[Exercise task] In the data, extract each line that holds the string "picture".

Dataset records:
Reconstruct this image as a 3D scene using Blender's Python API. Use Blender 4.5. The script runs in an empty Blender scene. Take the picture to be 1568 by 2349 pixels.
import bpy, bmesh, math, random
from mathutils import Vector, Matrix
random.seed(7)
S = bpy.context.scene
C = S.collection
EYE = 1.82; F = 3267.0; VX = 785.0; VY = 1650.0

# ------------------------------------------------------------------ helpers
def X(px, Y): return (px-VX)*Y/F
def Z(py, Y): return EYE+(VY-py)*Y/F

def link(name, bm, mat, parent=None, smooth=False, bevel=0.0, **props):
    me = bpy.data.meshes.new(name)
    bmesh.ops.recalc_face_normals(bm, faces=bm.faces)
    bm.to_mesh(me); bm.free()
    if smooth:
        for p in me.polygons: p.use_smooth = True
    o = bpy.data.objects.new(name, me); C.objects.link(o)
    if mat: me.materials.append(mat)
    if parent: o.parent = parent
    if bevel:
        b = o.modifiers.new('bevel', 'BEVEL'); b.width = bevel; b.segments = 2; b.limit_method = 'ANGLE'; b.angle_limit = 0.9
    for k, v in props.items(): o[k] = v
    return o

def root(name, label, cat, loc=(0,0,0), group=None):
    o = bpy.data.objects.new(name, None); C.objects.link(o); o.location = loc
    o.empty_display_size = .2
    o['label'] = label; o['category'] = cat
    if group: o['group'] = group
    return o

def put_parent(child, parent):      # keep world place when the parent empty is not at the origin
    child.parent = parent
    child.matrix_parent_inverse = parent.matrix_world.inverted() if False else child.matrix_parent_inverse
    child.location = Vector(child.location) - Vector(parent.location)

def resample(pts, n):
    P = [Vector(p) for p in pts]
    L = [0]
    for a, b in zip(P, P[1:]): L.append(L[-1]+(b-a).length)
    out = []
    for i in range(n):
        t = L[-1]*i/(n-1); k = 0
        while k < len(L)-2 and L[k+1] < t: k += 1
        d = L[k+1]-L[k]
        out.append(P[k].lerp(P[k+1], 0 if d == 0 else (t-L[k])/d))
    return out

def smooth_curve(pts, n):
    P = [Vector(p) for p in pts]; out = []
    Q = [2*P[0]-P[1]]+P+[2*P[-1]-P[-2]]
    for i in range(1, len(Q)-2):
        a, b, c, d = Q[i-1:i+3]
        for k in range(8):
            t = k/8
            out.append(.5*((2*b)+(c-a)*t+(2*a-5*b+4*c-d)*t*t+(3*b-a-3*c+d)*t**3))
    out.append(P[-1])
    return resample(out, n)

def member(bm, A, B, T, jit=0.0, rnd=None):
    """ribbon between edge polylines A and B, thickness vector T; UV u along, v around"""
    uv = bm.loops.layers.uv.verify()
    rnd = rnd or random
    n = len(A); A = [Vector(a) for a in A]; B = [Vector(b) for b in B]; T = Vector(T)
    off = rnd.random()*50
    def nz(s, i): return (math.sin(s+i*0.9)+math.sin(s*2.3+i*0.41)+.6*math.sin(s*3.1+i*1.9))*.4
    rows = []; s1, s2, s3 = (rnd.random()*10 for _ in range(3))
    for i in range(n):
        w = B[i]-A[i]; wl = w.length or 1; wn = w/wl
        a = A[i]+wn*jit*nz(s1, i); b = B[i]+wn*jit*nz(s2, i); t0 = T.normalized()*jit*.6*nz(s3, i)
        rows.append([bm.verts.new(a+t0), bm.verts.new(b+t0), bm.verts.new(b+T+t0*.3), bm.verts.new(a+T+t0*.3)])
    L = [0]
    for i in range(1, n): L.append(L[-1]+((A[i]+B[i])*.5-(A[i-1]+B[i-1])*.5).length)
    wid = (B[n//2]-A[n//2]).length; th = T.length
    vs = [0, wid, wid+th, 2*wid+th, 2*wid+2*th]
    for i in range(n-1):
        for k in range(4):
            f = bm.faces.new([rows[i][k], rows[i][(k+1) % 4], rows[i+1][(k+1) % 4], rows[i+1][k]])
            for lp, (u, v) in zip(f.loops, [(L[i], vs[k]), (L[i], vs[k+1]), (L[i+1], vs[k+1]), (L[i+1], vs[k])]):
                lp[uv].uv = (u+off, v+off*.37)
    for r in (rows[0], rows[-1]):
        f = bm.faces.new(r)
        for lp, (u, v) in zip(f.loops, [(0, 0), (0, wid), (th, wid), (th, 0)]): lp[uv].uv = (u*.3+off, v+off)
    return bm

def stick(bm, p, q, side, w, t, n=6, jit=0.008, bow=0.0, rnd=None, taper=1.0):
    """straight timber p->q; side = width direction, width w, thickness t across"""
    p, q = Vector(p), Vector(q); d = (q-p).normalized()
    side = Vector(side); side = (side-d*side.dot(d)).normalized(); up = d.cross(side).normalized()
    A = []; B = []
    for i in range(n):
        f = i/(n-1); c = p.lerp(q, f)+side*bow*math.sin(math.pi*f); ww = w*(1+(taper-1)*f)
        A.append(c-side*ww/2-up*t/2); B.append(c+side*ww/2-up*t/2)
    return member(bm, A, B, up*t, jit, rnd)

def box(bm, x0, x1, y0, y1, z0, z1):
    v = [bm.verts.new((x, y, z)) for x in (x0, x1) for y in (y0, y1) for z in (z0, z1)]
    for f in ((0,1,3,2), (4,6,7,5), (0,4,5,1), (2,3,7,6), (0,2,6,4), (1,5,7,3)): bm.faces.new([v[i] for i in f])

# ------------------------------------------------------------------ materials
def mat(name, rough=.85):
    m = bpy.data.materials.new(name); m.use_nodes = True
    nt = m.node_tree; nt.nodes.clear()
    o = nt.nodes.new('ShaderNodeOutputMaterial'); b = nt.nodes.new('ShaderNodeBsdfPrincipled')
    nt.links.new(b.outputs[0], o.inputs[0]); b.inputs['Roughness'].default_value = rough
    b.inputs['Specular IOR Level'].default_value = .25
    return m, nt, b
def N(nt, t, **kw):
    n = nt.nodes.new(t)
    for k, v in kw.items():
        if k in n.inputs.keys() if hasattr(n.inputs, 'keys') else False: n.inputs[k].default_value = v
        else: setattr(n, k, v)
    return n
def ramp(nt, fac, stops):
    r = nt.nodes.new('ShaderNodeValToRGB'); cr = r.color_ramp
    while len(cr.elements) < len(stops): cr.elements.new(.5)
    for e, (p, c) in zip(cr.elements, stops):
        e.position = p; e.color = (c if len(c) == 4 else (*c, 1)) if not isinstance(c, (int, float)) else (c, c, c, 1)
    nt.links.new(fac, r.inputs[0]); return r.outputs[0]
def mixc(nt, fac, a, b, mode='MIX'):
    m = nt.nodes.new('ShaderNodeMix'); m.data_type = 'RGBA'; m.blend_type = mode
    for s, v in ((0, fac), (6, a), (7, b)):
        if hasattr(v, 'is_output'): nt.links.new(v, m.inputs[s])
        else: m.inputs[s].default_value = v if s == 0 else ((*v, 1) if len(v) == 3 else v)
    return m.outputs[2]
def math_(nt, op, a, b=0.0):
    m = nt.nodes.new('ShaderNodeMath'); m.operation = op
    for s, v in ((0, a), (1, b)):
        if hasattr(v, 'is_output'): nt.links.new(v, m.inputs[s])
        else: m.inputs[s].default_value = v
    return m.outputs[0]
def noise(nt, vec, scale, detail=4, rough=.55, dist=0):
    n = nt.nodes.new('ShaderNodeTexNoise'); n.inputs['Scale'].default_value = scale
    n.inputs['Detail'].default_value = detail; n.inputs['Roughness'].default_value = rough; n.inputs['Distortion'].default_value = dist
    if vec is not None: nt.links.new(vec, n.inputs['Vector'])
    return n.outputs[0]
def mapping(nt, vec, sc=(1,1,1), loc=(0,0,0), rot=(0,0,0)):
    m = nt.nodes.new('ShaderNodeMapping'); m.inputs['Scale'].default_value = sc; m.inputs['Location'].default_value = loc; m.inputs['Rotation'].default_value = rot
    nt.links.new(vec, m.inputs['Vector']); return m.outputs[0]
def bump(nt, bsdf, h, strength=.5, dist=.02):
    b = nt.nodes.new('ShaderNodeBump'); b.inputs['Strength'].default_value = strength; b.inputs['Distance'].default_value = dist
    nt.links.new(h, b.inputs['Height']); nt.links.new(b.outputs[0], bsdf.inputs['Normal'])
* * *
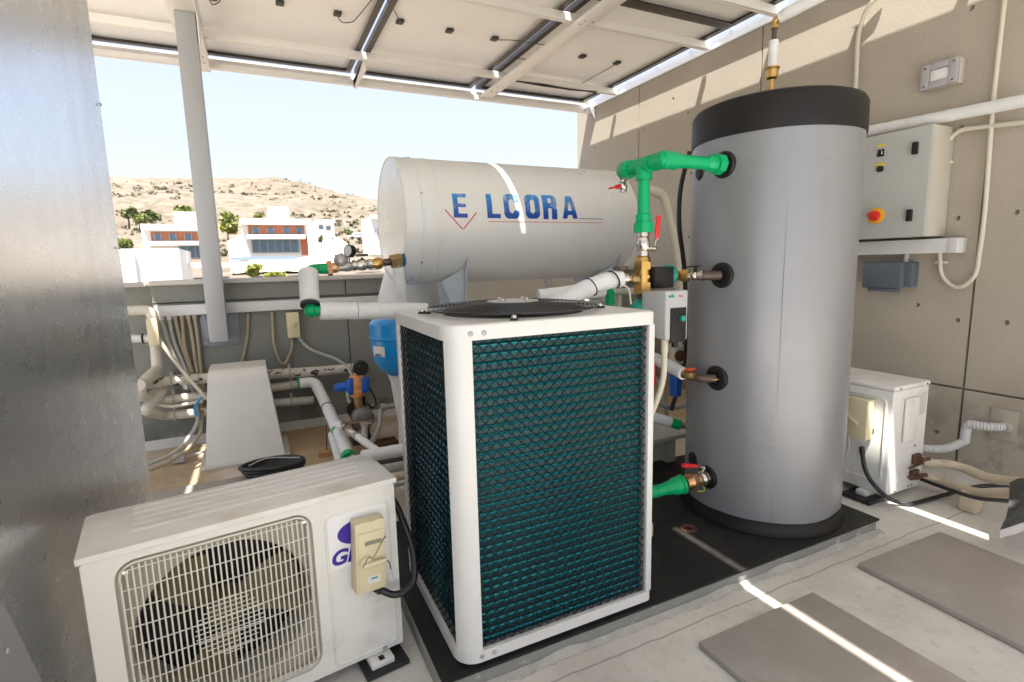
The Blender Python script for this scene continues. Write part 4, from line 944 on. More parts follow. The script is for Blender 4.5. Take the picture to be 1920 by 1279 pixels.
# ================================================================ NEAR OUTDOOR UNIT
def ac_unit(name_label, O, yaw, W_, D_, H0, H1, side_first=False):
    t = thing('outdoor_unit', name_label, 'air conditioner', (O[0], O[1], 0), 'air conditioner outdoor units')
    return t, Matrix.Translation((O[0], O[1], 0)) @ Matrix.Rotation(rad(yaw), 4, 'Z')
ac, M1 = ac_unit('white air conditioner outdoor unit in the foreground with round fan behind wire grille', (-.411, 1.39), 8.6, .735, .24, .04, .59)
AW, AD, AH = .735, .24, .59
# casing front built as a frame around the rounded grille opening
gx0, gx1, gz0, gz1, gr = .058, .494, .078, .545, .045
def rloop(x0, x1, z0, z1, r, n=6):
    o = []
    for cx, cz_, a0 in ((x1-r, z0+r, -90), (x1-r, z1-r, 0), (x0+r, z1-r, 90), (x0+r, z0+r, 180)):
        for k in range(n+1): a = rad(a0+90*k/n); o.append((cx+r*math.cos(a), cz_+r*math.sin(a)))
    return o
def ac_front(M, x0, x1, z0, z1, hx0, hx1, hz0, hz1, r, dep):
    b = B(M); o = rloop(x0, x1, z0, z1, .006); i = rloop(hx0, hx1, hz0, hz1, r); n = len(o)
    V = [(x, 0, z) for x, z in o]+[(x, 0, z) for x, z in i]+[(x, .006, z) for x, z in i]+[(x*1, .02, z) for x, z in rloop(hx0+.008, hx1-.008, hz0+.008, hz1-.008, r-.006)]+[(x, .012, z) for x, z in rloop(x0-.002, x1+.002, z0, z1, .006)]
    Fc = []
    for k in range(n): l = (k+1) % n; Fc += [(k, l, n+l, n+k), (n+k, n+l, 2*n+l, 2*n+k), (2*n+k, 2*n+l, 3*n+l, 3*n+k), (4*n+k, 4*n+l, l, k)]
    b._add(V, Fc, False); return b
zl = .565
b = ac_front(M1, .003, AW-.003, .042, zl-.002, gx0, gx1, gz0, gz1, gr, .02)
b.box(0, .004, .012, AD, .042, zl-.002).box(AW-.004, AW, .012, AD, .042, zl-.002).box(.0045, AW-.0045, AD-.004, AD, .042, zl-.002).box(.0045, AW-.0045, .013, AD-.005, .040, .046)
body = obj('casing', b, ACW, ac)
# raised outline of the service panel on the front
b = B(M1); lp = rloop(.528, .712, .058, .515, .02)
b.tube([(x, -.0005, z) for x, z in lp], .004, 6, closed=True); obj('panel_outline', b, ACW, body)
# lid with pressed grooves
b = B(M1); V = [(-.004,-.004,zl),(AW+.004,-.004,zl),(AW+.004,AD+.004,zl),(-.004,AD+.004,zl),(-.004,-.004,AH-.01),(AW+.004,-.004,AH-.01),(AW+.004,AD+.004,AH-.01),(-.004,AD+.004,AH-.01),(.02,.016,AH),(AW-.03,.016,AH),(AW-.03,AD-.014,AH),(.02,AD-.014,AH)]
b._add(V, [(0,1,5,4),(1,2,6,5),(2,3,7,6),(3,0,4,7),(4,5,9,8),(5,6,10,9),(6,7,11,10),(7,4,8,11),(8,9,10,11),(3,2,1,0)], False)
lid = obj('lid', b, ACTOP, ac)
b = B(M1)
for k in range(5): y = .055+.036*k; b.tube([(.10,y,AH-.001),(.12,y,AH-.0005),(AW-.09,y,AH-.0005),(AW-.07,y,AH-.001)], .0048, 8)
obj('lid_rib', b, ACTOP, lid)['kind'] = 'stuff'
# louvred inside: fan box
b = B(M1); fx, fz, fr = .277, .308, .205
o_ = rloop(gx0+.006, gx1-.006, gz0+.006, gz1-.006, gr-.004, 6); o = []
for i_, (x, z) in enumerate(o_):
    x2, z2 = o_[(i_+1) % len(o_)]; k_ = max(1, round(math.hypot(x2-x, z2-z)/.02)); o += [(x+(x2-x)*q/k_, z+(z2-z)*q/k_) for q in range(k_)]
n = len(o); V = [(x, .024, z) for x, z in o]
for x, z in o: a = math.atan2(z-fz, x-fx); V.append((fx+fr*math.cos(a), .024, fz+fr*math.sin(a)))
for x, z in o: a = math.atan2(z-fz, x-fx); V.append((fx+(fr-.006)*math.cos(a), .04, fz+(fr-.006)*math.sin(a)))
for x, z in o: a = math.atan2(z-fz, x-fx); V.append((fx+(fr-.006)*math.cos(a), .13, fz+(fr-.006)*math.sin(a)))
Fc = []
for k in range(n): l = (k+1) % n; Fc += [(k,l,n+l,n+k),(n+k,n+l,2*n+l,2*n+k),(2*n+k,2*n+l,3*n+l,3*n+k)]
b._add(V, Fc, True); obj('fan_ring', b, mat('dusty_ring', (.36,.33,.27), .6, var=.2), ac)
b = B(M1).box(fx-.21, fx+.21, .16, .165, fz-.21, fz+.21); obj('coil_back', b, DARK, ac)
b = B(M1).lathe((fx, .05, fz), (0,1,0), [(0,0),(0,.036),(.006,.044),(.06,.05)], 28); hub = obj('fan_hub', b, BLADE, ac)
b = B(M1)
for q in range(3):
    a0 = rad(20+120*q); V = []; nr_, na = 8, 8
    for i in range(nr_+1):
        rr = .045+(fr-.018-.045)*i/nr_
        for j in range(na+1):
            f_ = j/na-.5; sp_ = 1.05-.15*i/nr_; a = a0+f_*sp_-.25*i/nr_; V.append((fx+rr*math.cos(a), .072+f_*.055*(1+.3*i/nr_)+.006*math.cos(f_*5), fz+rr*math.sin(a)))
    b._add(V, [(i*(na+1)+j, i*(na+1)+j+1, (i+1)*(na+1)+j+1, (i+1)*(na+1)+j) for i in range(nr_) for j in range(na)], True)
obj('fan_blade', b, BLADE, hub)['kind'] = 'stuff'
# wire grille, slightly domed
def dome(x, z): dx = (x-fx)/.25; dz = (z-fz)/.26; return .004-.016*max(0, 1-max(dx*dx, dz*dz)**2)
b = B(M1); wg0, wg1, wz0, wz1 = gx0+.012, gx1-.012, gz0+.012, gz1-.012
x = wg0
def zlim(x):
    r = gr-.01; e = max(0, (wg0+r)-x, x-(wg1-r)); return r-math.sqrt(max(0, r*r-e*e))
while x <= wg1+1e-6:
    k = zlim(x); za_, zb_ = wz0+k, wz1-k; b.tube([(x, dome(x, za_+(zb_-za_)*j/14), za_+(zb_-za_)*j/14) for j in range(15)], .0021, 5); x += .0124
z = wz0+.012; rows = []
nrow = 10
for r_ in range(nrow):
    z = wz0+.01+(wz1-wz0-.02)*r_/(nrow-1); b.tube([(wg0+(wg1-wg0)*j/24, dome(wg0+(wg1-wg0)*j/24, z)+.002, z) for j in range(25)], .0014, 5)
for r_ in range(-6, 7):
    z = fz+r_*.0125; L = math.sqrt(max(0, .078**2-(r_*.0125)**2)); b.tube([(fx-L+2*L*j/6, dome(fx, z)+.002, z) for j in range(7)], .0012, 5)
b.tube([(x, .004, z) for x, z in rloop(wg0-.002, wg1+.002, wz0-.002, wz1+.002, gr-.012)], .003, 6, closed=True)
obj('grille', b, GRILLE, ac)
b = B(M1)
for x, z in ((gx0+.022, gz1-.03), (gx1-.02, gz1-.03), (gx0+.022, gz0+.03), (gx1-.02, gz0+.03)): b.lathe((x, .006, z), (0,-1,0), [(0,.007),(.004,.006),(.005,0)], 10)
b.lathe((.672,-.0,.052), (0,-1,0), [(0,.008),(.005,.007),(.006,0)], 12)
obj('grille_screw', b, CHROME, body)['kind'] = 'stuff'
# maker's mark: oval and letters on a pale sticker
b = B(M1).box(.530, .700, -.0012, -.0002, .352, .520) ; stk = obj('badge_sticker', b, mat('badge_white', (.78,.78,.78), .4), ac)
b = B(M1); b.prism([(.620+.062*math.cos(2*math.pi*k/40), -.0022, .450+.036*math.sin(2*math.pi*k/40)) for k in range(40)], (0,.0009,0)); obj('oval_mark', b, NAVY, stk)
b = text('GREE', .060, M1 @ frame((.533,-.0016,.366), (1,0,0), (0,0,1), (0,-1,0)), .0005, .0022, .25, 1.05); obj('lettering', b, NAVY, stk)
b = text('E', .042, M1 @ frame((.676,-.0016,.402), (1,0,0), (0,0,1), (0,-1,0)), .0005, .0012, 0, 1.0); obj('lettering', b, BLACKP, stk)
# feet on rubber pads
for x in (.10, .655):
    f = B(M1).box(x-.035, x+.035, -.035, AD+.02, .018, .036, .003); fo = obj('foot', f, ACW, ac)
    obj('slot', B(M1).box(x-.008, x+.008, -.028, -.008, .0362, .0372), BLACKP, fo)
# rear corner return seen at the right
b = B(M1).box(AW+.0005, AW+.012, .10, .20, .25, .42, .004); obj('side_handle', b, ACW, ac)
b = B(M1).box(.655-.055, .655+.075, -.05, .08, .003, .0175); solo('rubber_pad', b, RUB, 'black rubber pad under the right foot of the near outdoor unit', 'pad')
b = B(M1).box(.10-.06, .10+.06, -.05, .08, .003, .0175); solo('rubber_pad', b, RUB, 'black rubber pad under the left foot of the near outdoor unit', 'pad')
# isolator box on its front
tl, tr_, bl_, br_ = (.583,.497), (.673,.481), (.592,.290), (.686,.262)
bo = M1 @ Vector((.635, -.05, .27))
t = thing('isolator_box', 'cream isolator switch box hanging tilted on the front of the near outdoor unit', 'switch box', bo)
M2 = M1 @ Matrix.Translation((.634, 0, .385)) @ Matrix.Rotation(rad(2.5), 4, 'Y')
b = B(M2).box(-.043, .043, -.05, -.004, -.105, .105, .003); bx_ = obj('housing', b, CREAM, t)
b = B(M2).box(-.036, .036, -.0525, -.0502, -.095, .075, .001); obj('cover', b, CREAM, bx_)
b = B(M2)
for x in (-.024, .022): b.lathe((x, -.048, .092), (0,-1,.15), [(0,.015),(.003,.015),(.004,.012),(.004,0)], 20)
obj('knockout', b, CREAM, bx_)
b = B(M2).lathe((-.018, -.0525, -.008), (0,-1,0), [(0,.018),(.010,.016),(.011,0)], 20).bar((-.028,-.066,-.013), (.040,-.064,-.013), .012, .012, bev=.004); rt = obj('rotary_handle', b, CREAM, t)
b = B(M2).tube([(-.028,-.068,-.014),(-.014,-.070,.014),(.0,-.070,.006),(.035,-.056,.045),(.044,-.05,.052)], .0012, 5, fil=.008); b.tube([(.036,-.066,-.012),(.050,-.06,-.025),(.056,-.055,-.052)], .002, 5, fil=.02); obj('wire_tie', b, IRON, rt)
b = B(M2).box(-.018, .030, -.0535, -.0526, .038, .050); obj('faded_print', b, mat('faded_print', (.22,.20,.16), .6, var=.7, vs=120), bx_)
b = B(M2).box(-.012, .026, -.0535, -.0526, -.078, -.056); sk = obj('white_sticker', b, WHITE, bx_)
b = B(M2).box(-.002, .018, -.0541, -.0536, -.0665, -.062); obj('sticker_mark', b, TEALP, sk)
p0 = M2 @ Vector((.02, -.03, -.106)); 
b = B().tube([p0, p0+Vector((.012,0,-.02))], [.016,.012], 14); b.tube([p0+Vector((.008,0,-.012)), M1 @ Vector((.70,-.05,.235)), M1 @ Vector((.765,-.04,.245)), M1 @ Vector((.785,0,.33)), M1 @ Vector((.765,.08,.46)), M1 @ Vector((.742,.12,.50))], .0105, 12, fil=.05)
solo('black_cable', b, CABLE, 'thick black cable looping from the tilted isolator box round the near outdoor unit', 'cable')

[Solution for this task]
Reconstruct this image as a 3D scene using Blender's Python API. Use Blender 4.5. The script runs in an empty Blender scene. Take the picture to be 1568 by 2349 pixels.
The Blender Python script for this scene continues. Write part 4, from line 944 on. More parts follow. The script is for Blender 4.5. Take the picture to be 1920 by 1279 pixels.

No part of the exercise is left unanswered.